The production and costume design, as well as the camerawork create a pleasing, believable verisimilitude between the two vastly contrasting time periods.  As well, Robert D. Yeoman (The Grand Budapest Hotel) captures an intentionally flat, but pretty depiction of Los Angeles full of sunsets, blue skies, and beach lacking much of a pulse.  The more substantial moments are rendered in the recording studio.  There’s a spine tingling familiar, but fresh illustration of Wilson realizing the full and very precise potential of “God Only Knows,” as he pulls out every last note and moment from his brain through the conduit of a full orchestra.  There’s also simple gestures placed nicely like a 360-degree shot, and a restaurant scene framing a mirrored image of the older Wilson and Melinda with a bit of a melancholic gaze.  

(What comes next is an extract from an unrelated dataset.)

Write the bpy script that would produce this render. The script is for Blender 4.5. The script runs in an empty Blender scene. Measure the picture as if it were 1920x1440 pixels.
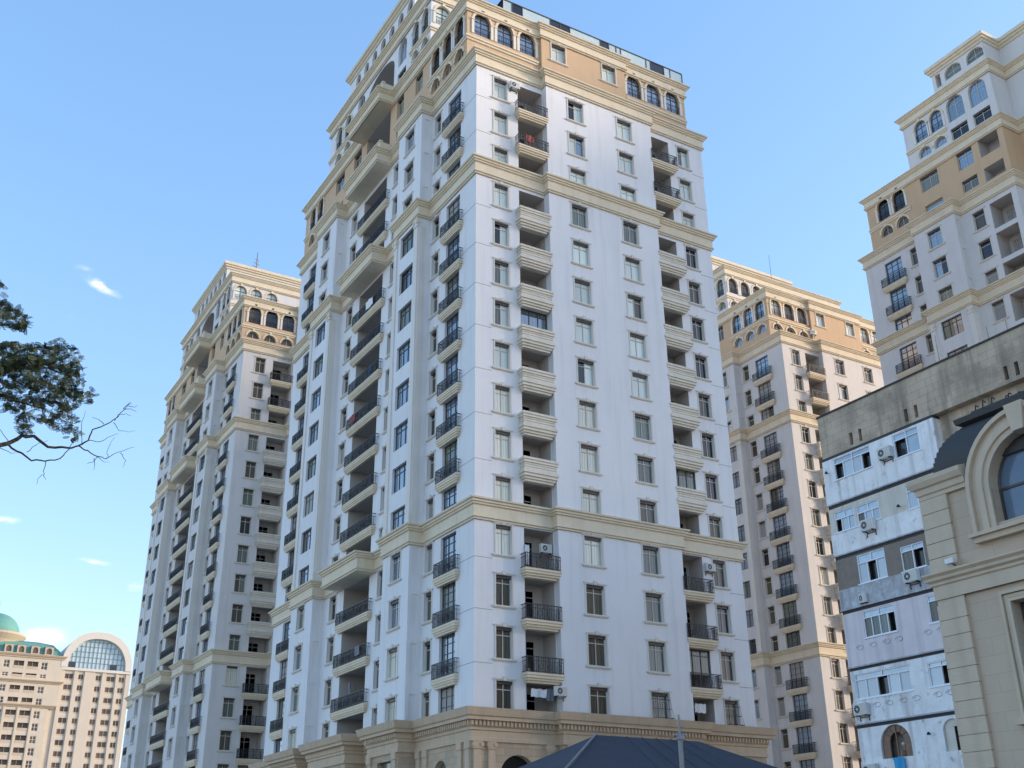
import bpy, math, random
from mathutils import Vector, Matrix
rnd = random.Random(7)
R_ = math.radians
C = bpy.context.scene.collection
SC = bpy.context.scene

# ------------------------------------------------------------------ camera
CAM = Vector((-32.78322, -59.70406, 1.61735))
FPX = 2067.08                       # focal length in pixels of a 1920 wide picture
yaw, pit, rol = R_(59.12865), R_(24.23416), R_(0.60774)
fh = Vector((math.cos(yaw), math.sin(yaw), 0)); upv = Vector((0, 0, 1))
r_ = Vector((math.sin(yaw), -math.cos(yaw), 0))
fw = math.cos(pit)*fh + math.sin(pit)*upv
dn = math.sin(pit)*fh - math.cos(pit)*upv
rt = math.cos(rol)*r_ + math.sin(rol)*dn
dn = -math.sin(rol)*r_ + math.cos(rol)*dn
cd = bpy.data.cameras.new('camera'); cam = bpy.data.objects.new('camera', cd); C.objects.link(cam)
M = Matrix((( rt.x, -dn.x, -fw.x, CAM.x), (rt.y, -dn.y, -fw.y, CAM.y), (rt.z, -dn.z, -fw.z, CAM.z), (0, 0, 0, 1)))
cam.matrix_world = M
cd.sensor_width = 36; cd.sensor_fit = 'HORIZONTAL'; cd.lens = FPX/1920*36
cd.clip_start = 0.1; cd.clip_end = 4000
SC.camera = cam

# ------------------------------------------------------------------ light
SUN_AZ, SUN_EL = R_(-25), R_(15)    # direction towards the sun (angle from +x, elevation)
sd = Vector((math.cos(SUN_AZ)*math.cos(SUN_EL), math.sin(SUN_AZ)*math.cos(SUN_EL), math.sin(SUN_EL)))
sl = bpy.data.lights.new('sun', 'SUN'); so = bpy.data.objects.new('sun', sl); C.objects.link(so)
sl.energy = 0.85; sl.angle = R_(10); sl.color = (1.0, 0.82, 0.62)
so.rotation_euler = sd.to_track_quat('Z', 'Y').to_euler()
w = bpy.data.worlds.new('World'); SC.world = w; w.use_nodes = True
nt = w.node_tree; nt.nodes.clear()
def N(t, typ, **kw):
    n = t.nodes.new(typ)
    for k, v in kw.items(): setattr(n, k, v)
    return n
out = N(nt, 'ShaderNodeOutputWorld'); bg = N(nt, 'ShaderNodeBackground')
sky = N(nt, 'ShaderNodeTexSky', sky_type='NISHITA', sun_disc=False)
sky.sun_elevation = SUN_EL; sky.sun_rotation = math.pi/2 - SUN_AZ
sky.altitude = 0; sky.air_density = 1.0; sky.dust_density = 0.6; sky.ozone_density = 2.2
hs = N(nt, 'ShaderNodeHueSaturation'); hs.inputs['Saturation'].default_value = 1.24; hs.inputs['Value'].default_value = 1.0
gm = N(nt, 'ShaderNodeGamma'); gm.inputs['Gamma'].default_value = .65
tint = N(nt, 'ShaderNodeMix', data_type='RGBA', blend_type='MULTIPLY'); tint.inputs['Factor'].default_value = 1; tint.inputs['B'].default_value = (1.0, .93, 1.01, 1)
nt.links.new(sky.outputs[0], hs.inputs['Color']); nt.links.new(hs.outputs[0], gm.inputs['Color']); nt.links.new(gm.outputs[0], tint.inputs['A'])
# a few small fair-weather clouds, as directions in the sky
tc = N(nt, 'ShaderNodeTexCoord')
nz = N(nt, 'ShaderNodeTexNoise'); nz.inputs['Scale'].default_value = 55; nz.inputs['Detail'].default_value = 8; nz.inputs['Roughness'].default_value = .62
mp = N(nt, 'ShaderNodeMapping'); mp.inputs['Scale'].default_value = (1, 1, 2.6)
nt.links.new(tc.outputs['Generated'], mp.inputs[0]); nt.links.new(mp.outputs[0], nz.inputs['Vector'])
def pix_dir(px, py):
    return (fw + rt*((px-960)/FPX) + dn*((py-720)/FPX)).normalized()
def at(px, py, dist):               # point at a horizontal distance from the viewer
    d = pix_dir(px, py); return CAM + d*(dist/math.hypot(d.x, d.y))
acc = None
CLOUDS = [(190, 537, .021, .30, 1.0), (160, 503, .014, .3, .35), (176, 1054, .018, .26, .9), (12, 974, .018, .28, .8),
          (255, 1100, .014, .4, .7), (85, 1196, .026, .5, 1.0), (30, 1215, .02, .4, .7), (130, 590, .02, .3, .15)]
for (px, py, rad, sq, amp) in CLOUDS:
    d = pix_dir(px, py)
    ax = Vector((-d.y, d.x, 0)).normalized(); ay = d.cross(ax).normalized()
    if (px, py) == (190, 537): ax, ay = (ax*.93+ay*.36).normalized(), (ay*.93-ax*.36).normalized()
    va = N(nt, 'ShaderNodeVectorMath', operation='DOT_PRODUCT'); va.inputs[1].default_value = ax
    vb = N(nt, 'ShaderNodeVectorMath', operation='DOT_PRODUCT'); vb.inputs[1].default_value = ay
    vc = N(nt, 'ShaderNodeVectorMath', operation='DOT_PRODUCT'); vc.inputs[1].default_value = d
    for q in (va, vb, vc): nt.links.new(tc.outputs['Generated'], q.inputs[0])
    def mth(op, a, b, clamp=False):
        m = N(nt, 'ShaderNodeMath', operation=op); m.use_clamp = clamp
        for i, x in enumerate((a, b)):
            if x is None: continue
            if isinstance(x, (int, float)): m.inputs[i].default_value = x
            else: nt.links.new(x, m.inputs[i])
        return m.outputs[0]
    a2 = mth('POWER', mth('ABSOLUTE', mth('DIVIDE', va.outputs['Value'], rad), None), 2)
    b2 = mth('POWER', mth('ABSOLUTE', mth('DIVIDE', vb.outputs['Value'], rad*sq), None), 2)
    fall = mth('SUBTRACT', 1.0, mth('SQRT', mth('ADD', a2, b2), None), True)
    fr = mth('GREATER_THAN', vc.outputs['Value'], 0.5)
    m = mth('MULTIPLY', mth('MULTIPLY', fall, fr), amp)
    acc = m if acc is None else mth('MAXIMUM', acc, m)
nn = mth('MULTIPLY', mth('SUBTRACT', mth('ADD', nz.outputs['Fac'], mth('MULTIPLY', acc, .35)), .5), 4.0, True)
cov = mth('MULTIPLY', mth('POWER', mth('MULTIPLY', mth('MULTIPLY', acc, nn), 1.25, True), 1.4), .85)
mixc = N(nt, 'ShaderNodeMix', data_type='RGBA')
nt.links.new(cov, mixc.inputs['Factor']); nt.links.new(tint.outputs['Result'], mixc.inputs['A'])
mixc.inputs['B'].default_value = (2.3, 2.3, 2.35, 1)
nt.links.new(mixc.outputs['Result'], bg.inputs['Color']); bg.inputs['Strength'].default_value = 0.12
nt.links.new(bg.outputs[0], out.inputs[0])
SC.view_settings.view_transform = 'Standard'; SC.view_settings.look = 'None'
SC.view_settings.exposure = 2.35; SC.view_settings.gamma = 1

# ------------------------------------------------------------------ materials
MAT = {}
def material(name, col, rough=.8, var=.12, scale=.6, streak=0., bump=0., bscale=20., spec=.5, dark=None, metal=0., rand=0., bands=None, ior=None, brick=None, patch=None):
    m = bpy.data.materials.new(name); m.use_nodes = True; t = m.node_tree; b = t.nodes['Principled BSDF']
    b.inputs['Roughness'].default_value = rough; b.inputs['Metallic'].default_value = metal
    b.inputs['Specular IOR Level'].default_value = spec
    if ior: b.inputs['IOR'].default_value = ior
    co = N(t, 'ShaderNodeTexCoord')
    geo = N(t, 'ShaderNodeNewGeometry')
    cur = None
    rgb = N(t, 'ShaderNodeRGB'); rgb.outputs[0].default_value = (*col, 1); cur = rgb.outputs[0]
    def mul(cur, fac, amount, c2):
        mx = N(t, 'ShaderNodeMix', data_type='RGBA', blend_type='MIX')
        mm = N(t, 'ShaderNodeMath', operation='MULTIPLY'); mm.use_clamp = True
        t.links.new(fac, mm.inputs[0]); mm.inputs[1].default_value = amount
        t.links.new(mm.outputs[0], mx.inputs['Factor']); t.links.new(cur, mx.inputs['A']); mx.inputs['B'].default_value = (*c2, 1)
        return mx.outputs['Result']
    dk = dark or tuple(c*.55 for c in col)
    if brick:
        bt = N(t, 'ShaderNodeTexBrick'); bt.inputs['Scale'].default_value = 1.0
        bw, bh, mort, amt = brick
        bt.inputs['Brick Width'].default_value = bw; bt.inputs['Row Height'].default_value = bh; bt.inputs['Mortar Size'].default_value = mort
        bt.inputs['Color1'].default_value = (*col, 1); bt.inputs['Color2'].default_value = (*[c*(1-amt) for c in col], 1)
        bt.inputs['Mortar'].default_value = (*dk, 1)
        # walls of either direction: run the courses along x+y
        sp = N(t, 'ShaderNodeSeparateXYZ'); t.links.new(geo.outputs['Position'], sp.inputs[0])
        ad = N(t, 'ShaderNodeMath', operation='ADD'); t.links.new(sp.outputs[0], ad.inputs[0]); t.links.new(sp.outputs[1], ad.inputs[1])
        cb = N(t, 'ShaderNodeCombineXYZ'); t.links.new(ad.outputs[0], cb.inputs[0]); t.links.new(sp.outputs[2], cb.inputs[1])
        t.links.new(cb.outputs[0], bt.inputs['Vector']); cur = bt.outputs['Color']
    if var:
        n1 = N(t, 'ShaderNodeTexNoise'); n1.inputs['Scale'].default_value = scale; n1.inputs['Detail'].default_value = 7; n1.inputs['Roughness'].default_value = .65
        t.links.new(geo.outputs['Position'], n1.inputs['Vector'])
        cr = N(t, 'ShaderNodeMapRange'); cr.inputs[1].default_value = .42; cr.inputs[2].default_value = .75
        t.links.new(n1.outputs['Fac'], cr.inputs[0]); cur = mul(cur, cr.outputs[0], var*2, dk)
    if streak:
        mpn = N(t, 'ShaderNodeMapping'); mpn.inputs['Scale'].default_value = (2.2, 2.2, .14)
        t.links.new(geo.outputs['Position'], mpn.inputs[0])
        n2 = N(t, 'ShaderNodeTexNoise'); n2.inputs['Scale'].default_value = 1.0; n2.inputs['Detail'].default_value = 5
        t.links.new(mpn.outputs[0], n2.inputs['Vector'])
        cr = N(t, 'ShaderNodeMapRange'); cr.inputs[1].default_value = .5; cr.inputs[2].default_value = .78
        t.links.new(n2.outputs['Fac'], cr.inputs[0]); cur = mul(cur, cr.outputs[0], streak*2, dk)
    if patch:
        pc, pscale, lo, hi, pa = patch
        n3 = N(t, 'ShaderNodeTexNoise'); n3.inputs['Scale'].default_value = pscale; n3.inputs['Detail'].default_value = 8; n3.inputs['Roughness'].default_value = .7
        t.links.new(geo.outputs['Position'], n3.inputs['Vector'])
        cr = N(t, 'ShaderNodeMapRange'); cr.inputs[1].default_value = lo; cr.inputs[2].default_value = hi
        t.links.new(n3.outputs['Fac'], cr.inputs[0]); cur = mul(cur, cr.outputs[0], pa, pc)
    if bands:                        # curtain folds or shutter slats along an object axis
        axis, bsc, amt, c2 = bands
        wv = N(t, 'ShaderNodeTexWave', wave_type='BANDS', bands_direction=axis); wv.inputs['Scale'].default_value = bsc
        wv.inputs['Distortion'].default_value = 2.5 if axis == 'X' else 0; wv.inputs['Detail'].default_value = 1
        oi = N(t, 'ShaderNodeObjectInfo'); va = N(t, 'ShaderNodeVectorMath', operation='ADD')
        t.links.new(co.outputs['Object'], va.inputs[0])
        sc = N(t, 'ShaderNodeMath', operation='MULTIPLY'); t.links.new(oi.outputs['Random'], sc.inputs[0]); sc.inputs[1].default_value = 7 if axis == 'X' else 0
        cb = N(t, 'ShaderNodeCombineXYZ'); t.links.new(sc.outputs[0], cb.inputs[0]); t.links.new(cb.outputs[0], va.inputs[1])
        t.links.new(va.outputs[0], wv.inputs['Vector']); cur = mul(cur, wv.outputs['Fac'], amt, c2)
    if rand:
        oi = N(t, 'ShaderNodeObjectInfo')
        h = N(t, 'ShaderNodeHueSaturation'); mr = N(t, 'ShaderNodeMapRange')
        mr.inputs[3].default_value = 1-rand; mr.inputs[4].default_value = 1+rand*.6
        t.links.new(oi.outputs['Random'], mr.inputs[0]); t.links.new(mr.outputs[0], h.inputs['Value']); t.links.new(cur, h.inputs['Color']); cur = h.outputs[0]
    t.links.new(cur, b.inputs['Base Color'])
    if bump:
        n4 = N(t, 'ShaderNodeTexNoise'); n4.inputs['Scale'].default_value = bscale; n4.inputs['Detail'].default_value = 4
        t.links.new(geo.outputs['Position'], n4.inputs['Vector'])
        bp = N(t, 'ShaderNodeBump'); bp.inputs['Strength'].default_value = bump; bp.inputs['Distance'].default_value = .05
        t.links.new(n4.outputs['Fac'], bp.inputs['Height']); t.links.new(bp.outputs[0], b.inputs['Normal'])
    MAT[name] = m; return m
material('plaster_white', (.78, .755, .735), .85, .09, .16, .12, .2, 7)
material('plaster_grey', (.68, .64, .60), .85, .08, .3, .12, .2, 7)
material('plaster_orange', (.62, .42, .25), .85, .10, .3, .10, .15, 6)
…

In his second feature in twenty-four years, director Bill Pohlad presents the chaos in Wilson’s mind through montage, as well as toying around with the relationship between audio and visual.  Some attempts feel abrupt, others too pronounced, while others delicately support the themes of the film, namely that the songs that came out of Wilson’s head were often beautiful demons, which he lovingly endeavored to exorcise from his soul.  The dialogue can be a bit too obvious and canned at times, as the characters will often spell out at what point The Beach Boys were at during their fame.  Some of the more juvenile exchanges are off-putting, but then make sense in retrospect as Wilson was this premium example of prodigious arrested development, a socially awkward and shy man stunted by proper guidance.  The script can be a little blunt, and sacrifices certain elements to the demands of running length and the general concept of the movie (i.e. the period of time that passes between the two main storylines), and, consequently, the climax feels rushed an inauthentic (the maid element feels remotely cliche).  However, the overall experience was moving and educational for those with a passing interest in the subject matter.  Performance, as well as rehearsal footage plays over the end credits, making this film a very fond tribute.